February 11, 2019Here we go
Piloting educational materials is quite a unique process – it always offers a thrilling mix of excitement and uncertainty. No matter how prepared or experienced one may feel, entering a classroom with new and provocative teaching materials and awaiting the honest reactions of young people and students is enough to keep anyone on her toes.
This is how our team at Sofia Platform and our partner teachers felt during ESSR’s first phase, between October – December 2018. We set off to work with a total of five classes in four cities around the country, and we presented the lesson plan with more than 100 students ages 15 -18 in both formal and informal classroom settings.
The Essence
Our work with historical sources was of great interest to students, because of both its authenticity and the numerous accounts of events that it presented them with.
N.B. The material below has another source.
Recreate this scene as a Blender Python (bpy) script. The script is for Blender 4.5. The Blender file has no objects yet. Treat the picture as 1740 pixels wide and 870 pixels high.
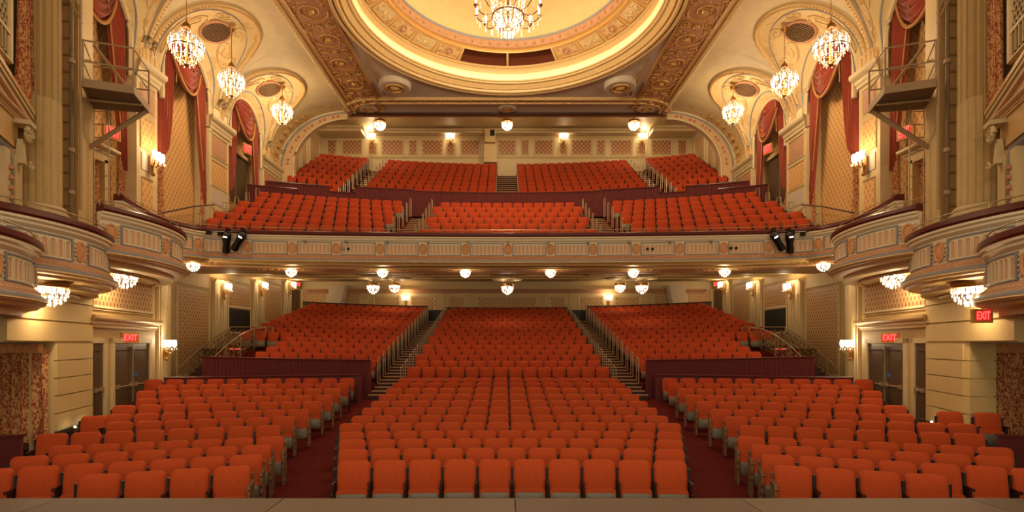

Combining visual sources, personal testimonies, and official documentation served as a truly inclusive approach, reaching all corners of the classroom. As one of our teachers put it, through the tasks with sources ‘the most passive students participated in the group work and expressed their opinion. Compared to ordinary lessons, [the students] liked the dynamics […]. They liked to work in groups, because they did not know what the other group’s case was, and they were listening to it with interest.’
What it takes
The ESSR approach flowed equally well in the diverse regions and with the mix of private and public schools as well as youth groups. Each lesson naturally arrived at a fruitful, reflective discussion, which was always the lessons’ desired end destination. Normative and moral dimensions of individual rights and freedoms, questions of identity and belonging, and a number of bridges between history and contemporary developments were the building blocks of conclusions and analyses students arrived at. A proud teacher remarked that ‘The students showed empathy to the people whose fate they learned through the sources, and I felt proud because I saw how these children I have known for 3 years have become citizens’. Navigating through a complex and, at times, emotional historical period with the tools of the constructive approach has been a truly rewarding process for our team. Nevertheless, it is the merit of dedicated educators and the genuine curiosity of the students that are the main engines of the piloting process that allowed us to meet our new fellow citizens.